I haven't been able to unravel the paradox of the 'L.' It's something which is most definitely beyond the scope of a simple analysis such as this, and all I have is conjecture. Chicago's been a metropolis for a lot longer than Toronto, so it could be that it had a far greater opportunity to go all-out when the age of suburbanization started, and lost a greater share of CTA riders than did Toronto. Nevertheless, the TTC remains a system used heavily by the city's middle-class, and I never got the impression that things were different on the 'L.' It might also be that because the CTA is a far more bus-oriented system than the TTC, it's more convenient for people to take buses rather than trains from point A to point B. I suppose that, in the end, it's just a bit strange for me to see a system that appears far vaster and more comprehensive than Toronto's, but which is used less.

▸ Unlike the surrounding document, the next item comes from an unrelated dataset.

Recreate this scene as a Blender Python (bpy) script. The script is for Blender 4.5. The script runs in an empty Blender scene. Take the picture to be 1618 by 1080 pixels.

It'd be better for everyone if more people did ride it. I've written before about the CTA's recent "budget doomsday," and apparently it has a reputation for doing that sort of thing on a regular basis. Apparently it's come up with a new idea; right now the CTA is negotiating with Apple for 10-year advertising rights in and first naming rights to North/Clybourn station, which struck me as an Art Deco North York Centre station, in exchange for $4 million to fix it up. That's a whole argument in and of itself, but I really don't think it's the sort of recourse a public transit operator should be eager to take.

I'd appreciate feedback from any Chicagoans who might have a better handle on the situation - I'm sure there's a great deal of aspects to the system that I didn't pick upon from the limited length of my experience.

1 Not me. Fortunately.
2 I'm not bitter. Really.
3 This one actually did happen to me. Fortunately, the extraordinarily close stop spacing in the Loop meant I only had to walk two minutes to Madison/Wabash.